Rawls in his emailed response last week said ETV’s “senior management team is reviewing all options, which may include staff reductions,” adding that the “exact amount of the shortfall will not be known until sometime in April.”

He did not respond when asked by The Nerve in a follow-up written message whether O’Bryon was backing off her earlier public statements about the definiteness of the layoffs, based on his comment toThe Nerve that the agency’s options “may include staff reductions.”

ETV on its website describes itself as the “state’s public educational television network with 11 television and eight radio transmitters, and a multi-media educational system in more than 2,500 schools, colleges, businesses and government agencies.” Among other things, it provides streaming video of House and Senate floor action when the Legislature is in session.

In her remarks last month to the Senate budget panel, O’Bryon said her agency will lose $588,000 in grant support from the federally created, nonprofit Corporation for Public Broadcasting (CPB), according to The State newspaper’s article. Of that amount, $465,000 was cut because of the loss of state support of the agency; $123,000 more is expected to be lost through “sequestration,” or recently mandated across-the-board federal budget cuts, she said.

The vast majority of ETV’s budget derives from “other” funds, which include such things as private contributions, sales of services to other state agencies, rent of state-owned property (leases of its broadband spectrum) and CPB funds (despite the CPB’s federal ties), according to an Office of State Budget document known as the “detail base budget.”  The budget document is prepared based on data submitted by the agency.

Last fiscal year, for example, ETV took in $6.9 million from sales of services, $3.5 million in contributions, $2.9 million in rent from state-owned property, and $2.9 million in CPB funds, according to the detail base budget. Collectively, the $16.2 million represented more than 94 percent of the total $17.2 million in other funds collected in fiscal 2012.

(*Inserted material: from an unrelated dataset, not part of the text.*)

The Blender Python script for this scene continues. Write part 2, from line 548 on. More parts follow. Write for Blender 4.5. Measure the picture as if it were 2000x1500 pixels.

ETV started fiscal 2012 with a $4.9 million balance in other funds, OSB records show. Combined with the $17.2 million in other-fund receipts, the agency had $22.1 million at its disposal during the fiscal year, spending $18.1 million and carrying over the remaining $4 million into this fiscal year, according to the detail base budget.

Upon taking office in 2011, Gov. Nikki Haley pushed to strip ETV of its general-fund appropriations, contending that the agency could rely on private contributions and other funding sources. For this fiscal year, ETV received no direct general-fund appropriations, and it wasn’t appropriated any general funds under the House’s recently passed version of the fiscal 2014 state budget.

ETV’s total ratified budget decreased by $855,684 from fiscal 2012 to this fiscal year, OSB records show. The agency has seen its overall work force shrink in recent years, from 223 full- and part-time permanent employees in 2008 to 134 last year, according to S.C. Budget and Control Board records, though specifics on the breakdown of full-time and part-time workers were not available by publication of this story.